No telephoto lens: big handicap this year. Handicap I’ve been feeling for weeks and weeks — until I dug my camera carrying case out of the cupboard to retrieve the macro lens, thinking it would help with photographing tiny, tiny flowers. Lo and behold! It is a tele-macro lens! Perfect for the birds!


Small birds seem almost designed to chase away blues and cares. How on earth do hummingbirds survive? And with such élan? It’s inspiring.

Pyrrhuloxia
The pyrrhuloxia, Arizona’s silver cardinal, has a call so much like the northern cardinal, familiar to me from Illinois and Michigan, that here in Arizona I have to look twice to see which cardinal is visiting. I learned about the pyrrhuloxia in 2015, but only this week have I been able to see (through the magic of the tele-macro lens) and thus identify the colorful little house finch and the ladder-back woodpecker. House finch, I think, should have a more exciting name, as a friend said to me years ago about the name of the state of Idaho, which probably made her think of potatoes.
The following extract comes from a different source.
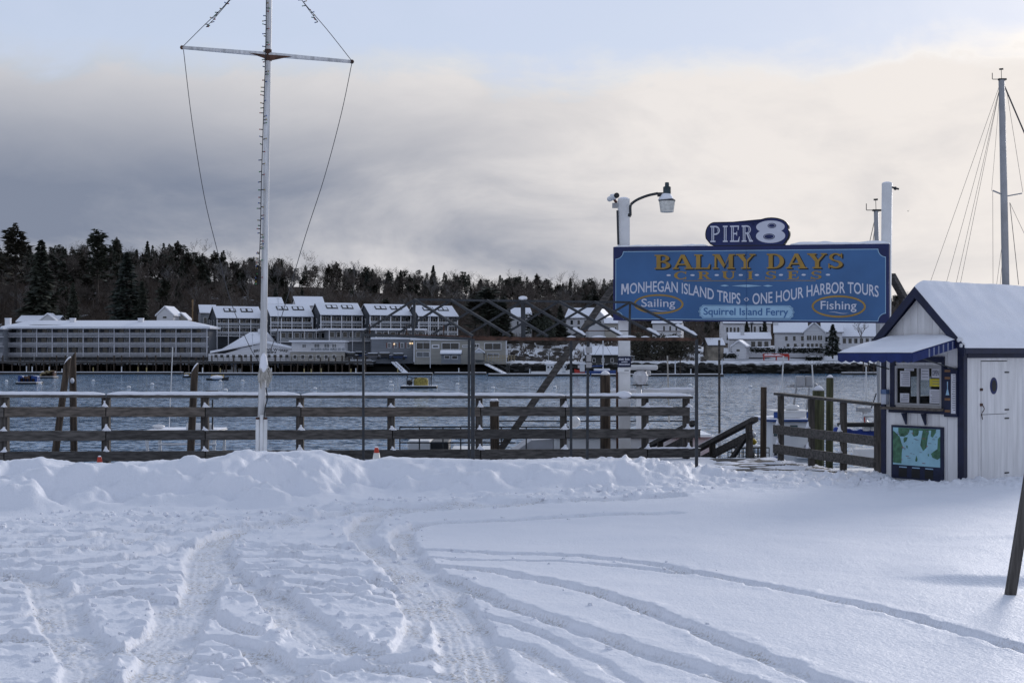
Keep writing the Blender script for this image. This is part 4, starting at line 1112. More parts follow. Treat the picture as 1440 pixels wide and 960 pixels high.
    for s_, yv in ((0, ya),):
        mA = MB(); stripes = []
        for i in range(n):
            x0 = -pr+(pr-.06)*i/n; x1 = -pr+(pr-.06)*(i+1)/n; zt = lambda xx: ze+(za-ze)*(xx+pr)/(pr-.06)
            def piece(mm, u0, u1):
                mm.prism([(u0, zt(u0)-.015), (u0, zt(u0)-.15), (u1, zt(u1)-.15), (u1, zt(u1)-.015)], lambda u, v, k: (u, k, v), yv-.006, yv+.0)
            k0 = x0+(x1-x0)*.36; k1 = x0+(x1-x0)*.64
            piece(mA, x0, k0); mS = MB() if i > 2 else mA; piece(mS, k0, k1); stripes += [mS] if i > 2 else []; piece(mA, k1, x1)
        mA.build('end_valance', blue, awn)
        for mS in stripes: mS.build('end_stripe', st, awn)
    for y in (ya+.05, yb-.05): MB().tube([(-pr+.02, y, ze-.03), (-.02, y, 2.0)], .012, 6).build('awning_arm', STEEL, awn)
    nx, ny = 16, 18; vs = []; fs = []
    for i in range(nx+1):
        for j in range(ny+1):
            u, v = i/nx, j/ny; xx = -pr-.015+(pr-.03)*u; yy = ya-.01+(yb-ya+.02)*v
            e = min(1, .15+min(u*nx, nx-u*nx+2, v*ny, ny-v*ny)*.5); zz_ = ze+(za-ze)*u
            vs.append((xx, yy, zz_+.075*e+float(pn(np.array([xx*3.]), np.array([yy*3.]))[0])*.02*e))
    for i in range(nx):
        for j in range(ny): fs.append((i*(ny+1)+j, (i+1)*(ny+1)+j, (i+1)*(ny+1)+j+1, i*(ny+1)+j+1))
    m = MB(); m.add(vs, fs); m.build('snow_blanket', SNOW, awn, smooth=True)
    # flood lamps under the gable eave
    for y, z in ((-.05, 2.50), (-.10, 2.41)): MB().ball((-.16, y, z), .055, 10).build('flood_lamp', mat('lamp_glass', (.7, .7, .72), .3, .05), t, smooth=True)
    MB().bar((-.16, -.05, 2.47), (-.02, -.02, 2.50), .03, .03).build('lamp_bracket', GREYM, t)
booth()
# ------------------------------------------------------------------ right-hand railing, gangway, deck
def side_railing():
    A = Vector((5.50, 29.1, 0)); B = Vector((6.56, 25.4, 0)); t = thing('side_railing', 'short weathered wooden railing running from gangway to ticket booth', 'railing', A)
    dv = B-A
    def at(px):
        k = (px-720)/F; s = (k*A.y-A.x)/(dv.x-k*dv.y); return dv*s, s
    n = Vector((dv.y, -dv.x, 0)).normalized()     # camera side is -n or n
    if n.x > 0: n = -n
    for px in (1098, 1141, 1186, 1234.5):
        c, s = at(px); MB().bar(c+Vector((0, 0, -.4)), c+Vector((0, 0, 1.335-.075*s)), .115, .115).build('post', WOODZ, t, bevel=.006)
    a, sa = at(1094); b, sb = at(1236.5); up = lambda z: Vector((0, 0, z))
    MB().bar(a+up(1.375), b+up(1.29), .20, .05).build('cap_rail', WOODX2, t, bevel=.006)
    for z in (.65, .255):
        MB().bar(a+n*.09+up(z), b+n*.09+up(z-.01), .05, .18).build('rail', WOODX, t, bevel=.006)
    for px in (1098, 1141, 1186):
        c, s = at(px)
        for z in (.74, .345):
            MB().lathe([(.06, 0), (.035, .06), (.01, .13)], c+n*.07+up(z), 8).build('snow_heap', SNOW, t, smooth=True)
side_railing()

def gangway():
    O = Vector((4.6, 30, 0)); t = thing('gangway', 'heavy timber gangway rails sloping down to the floats past the fence', 'gangway', O)
    for k, (a, b) in enumerate(((P(1062, 589, 29.75), P(905, 672, 34.5)), (P(976, 594, 30.4), P(850, 660, 34.5)))):
        MB(O).bar(a, b, .16, .10).build('handrail', WOODX2, t, bevel=.01)
        dn = Vector((0, 0, -.28)); MB(O).bar(a+dn+(b-a)*.03, b+dn, .07, .16).build('mid_beam', WOODX2, t)
        m = MB(O); snow_strip(m, a+Vector((0, 0, .05)), b+Vector((0, 0, .05)), .12, .03, k, .1, .3); m.build('snow_strip', SNOW, t, smooth=True)
        for s in (.05, .35, .7):
            p = a.lerp(b, s); MB(O).bar(p+Vector((.03, 0, -1.0)), p-Vector((0, 0, .02)), .13, .13).build('post', WOODZ, t, bevel=.006)
            q = a.lerp(b, s+.2); MB(O).bar(p+Vector((-.05, 0, -.3)), q+Vector((0, 0, -.75)), .08, .08).build('strut', WOODX2, t)
        dn = Vector((0, 0, -.95)); MB(O).bar(a+dn, b+dn, .10, .26).build('stringer', WOODX2, t)
    for i in range(9):
        s = i/9+.03; p = P(1062, 589, 29.75).lerp(P(905, 672, 34.5), s)-Vector((0, 0, .82)); q = P(976, 594, 30.4).lerp(P(850, 660, 34.5), s)-Vector((0, 0, .82))
        MB(O).bar(p, q, .30, .04).build('tread', WOODX, t)
gangway()

def deck():
    t = bpy.data.objects.new('pier_deck', None); C.objects.link(t); tag(t, kind='structure'); t.location = (4.6, 27.5, 0)
    rg = random.Random(6)
    y = -1.9; i = 0
    while y < 2.15:
        x0, x1 = -1.0, 2.1
        yy = 27.5+y
        x1 = min(x1, float(np.interp(-yy, [-29.1, -25.4], [5.45, 6.5]))-4.6)
        MB().box(x0+rg.uniform(-.2, .1), x1, y, y+.19, -.06, .006+rg.uniform(-.006, .006)).build('plank', [WOODX, WOODX3, WOODX2][i % 3], t, bevel=.004)
        y += .20; i += 1
deck()

def piling(px0, y0, px1, y1, w, d, m, label, cap=True, slant=0):
    a = P(px1, y1, d); b = P(px0, y0, d); r = w/F*d/2
    dirv = (a-b).normalized(); a = b+dirv*((b.z+3.6)/-dirv.z) if dirv.z < 0 else a
    O = a; t = thing('piling', label, 'piling', O)
    mb = MB(O); mb.tube([a, a.lerp(b, .5)+Vector((r*.08, 0, 0)), b], [r*1.12, r*1.05, r], 14)
    o = mb.build('shaft', m, t, smooth=False)
    if slant:
        me = o.data
        top = [v for v in me.vertices if (v.co-(b-O)).length < r*1.3]
        for v in top: v.co.z += (v.co.x-(b-O).x)*slant
    if cap:
        mb = MB(O); s = slant
        prof = [(r*.95, 0), (r*.85, r*.35), (r*.5, r*.7), (.01, r*.85)]
        mb.lathe(prof, b, 12); oo = mb.build('snow_cap', SNOW, t, smooth=True)
        if slant:
            for v in oo.data.vertices: v.co.z += (v.co.x-(b-O).x)*slant
piling(95, 508, 75, 655, 10.5, 30, PILE, 'dark leaning piling of the pair behind the fence at left', True, 1.2)
piling(102, 502, 104, 655, 9.5, 30.4, PILE, 'upright dark piling of the pair behind the fence at left', False, 1.6)
piling(274, 518, 267, 650, 10.5, 31, PILE, 'slant topped dark piling behind fence left of the flagpole', True, 1.4)
piling(695, 564, 696, 650, 13, 30.2, PILE, 'short thick dark piling at the foot of the raking sign brace', True)
piling(851, 527, 851, 650, 14.5, 30.2, PILE, 'thick brown piling just left of the left sign post', True)
piling(1074, 544, 1073, 650, 8.5, 31, PILE, 'slim dark piling standing between gangway and side railing', False)
piling(1151, 549, 1150, 650, 16.5, 30.0, PILEG, 'thick greenish piling behind the side railing, snow on top', True)
piling(1167, 531, 1166, 650, 10, 30.6, PILEG, 'tall slender greenish piling behind side railing beside the thick one', True)
piling(868.5, 520, 869, 650, 5, 31.2, RUST, 'thin rusty brown pile behind the left sign post', False)
# snow stuck to the upright piling
tb = thing('snow_clump', 'white lump of snow stuck on the upright piling at left', 'snow', P(102, 535, 30.2)); MB().ball((0, -.02, 0), .045, 10, 1, 1.3).build('lump', SNOW, tb, smooth=True)

def cone(px, py, d, label):
    tip = P(px, py, d); t = thing('traffic_cone', label, 'cone', tip-Vector((0, 0, .72)))
    OR = mat('cone_red', (.50, .045, .02), .5, .15); prof = lambda z: .16-.128*z/.72
    MB().lathe([(prof(.63), .63), (prof(.715), .715), (.026, .72)], (0, 0, 0), 16).build('tip', OR, t, smooth=True)
    MB().lathe([(prof(.34), .34), (prof(.63)+.002, .63)], (0, 0, 0), 16).build('white_band', mat('cone_white', (.72, .70, .66), .5, .15), t, smooth=True)
    MB().lathe([(prof(0), .03), (prof(.34), .34)], (0, 0, 0), 16).build('body', OR, t, smooth=True)
    MB().box(-.2, .2, -.2, .2, 0, .03).build('base', BLACK, t)
    MB().ball((0, 0, .725), .028, 8, 1, .6).build('snow_cap', SNOW, t, smooth=True)
cone(140, 642, 24.2, 'traffic cone with only its red tip above the snowbank at left')
cone(529.5, 629, 24.6, 'traffic cone with red tip and white band right of the flagpole')

def lean_post():
    a = G(1422, 828, .13); b = P(1466, 560, a.y-.1); t = thing('leaning_post', 'dark wooden post leaning in the snow at right edge', 'post', a)
    MB(a).bar(a-(b-a)*.2, b, .082, .082).build('timber', WOODZ, t, bevel=.006)
lean_post()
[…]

House finch makes me think of house sparrow, and — sorry! house sparrows, albeit cute in their way, are not exciting to me, for I’ve seen them all my life. Now the little ladder-back woodpecker — he is just plain cute, so much smaller than woodpeckers more familiar to me, with his little head ruffled up in the breeze.

House finch

Ladder-back woodpecker



Other birds without brilliant colors make me smile, though. The canyon towhee, for example, is not a bird of vivid hues but makes up for drab coloration with personality — friendly, companionable, perky, and confident. The “most confiding” towhee, as one of my guides calls it, seems to invite something like friendship.

Canyon towhee
Then there is the mockingbird. Simple Puritan grey with white accents, it is an elegant, self-assured bird and the star vocalist among my avian acquaintance.

Mockingbird poised
Though the little black-throated sparrow, dressed in black, grey, and white, also has a beautiful morning song.

Black-throated sparrow



The black-throated sparrow, I may note here, is “Arizona’s most widespread and numerous breeding sparrow,” according to Birds of Southeastern Arizona, by Richard Cachor Taylor. And that’s all right. The description reassured me, the first time I found it, that I’m on the right track, too. It’s tempting for amateur naturalists to want to “discover” some rare species, but odds are that what we’re seeing most of the time is what is most common, and becoming familiar with as many of the common birds in an area as possible will make the less common stand out to the amateur eye as it gradually acquires knowledge.

I might as well throw the tiny flowers in here. My quest started with rattlesnake weed, so easily overlooked, so small in the vastness that you could walk all over it for years without seeing it, but once it catches your eye you see it everywhere, at least around Dos Cabezas.

Rattlesnake weed
 Going back for camera and newly rediscovered lens and returning to photograph the rattlesnake weed, I found other tiny flowers I’d never seen before. (I've used a dime for indication of size.) I’ll have to go out again with that plant identification app on my phone can help me with these, because none of my wildflower guides seems to include them, probably guessing that no one would be noticing anything of that scale. 



I brought the sprig of tiny white flowers back to the cabin to photograph them but was quickly distracted by a hooded oriole, the flashiest of birds visiting my feeders. If only he would be more accommodating about posing for me! But the oriole is not as “confiding” as the towhee or as self-assured as the mockingbird, and at the slightest rustle on my part, he is gone. I no longer suffer from youthful impatience, however; I’ll bide my time, and the oriole will return. Isn’t he worth waiting for?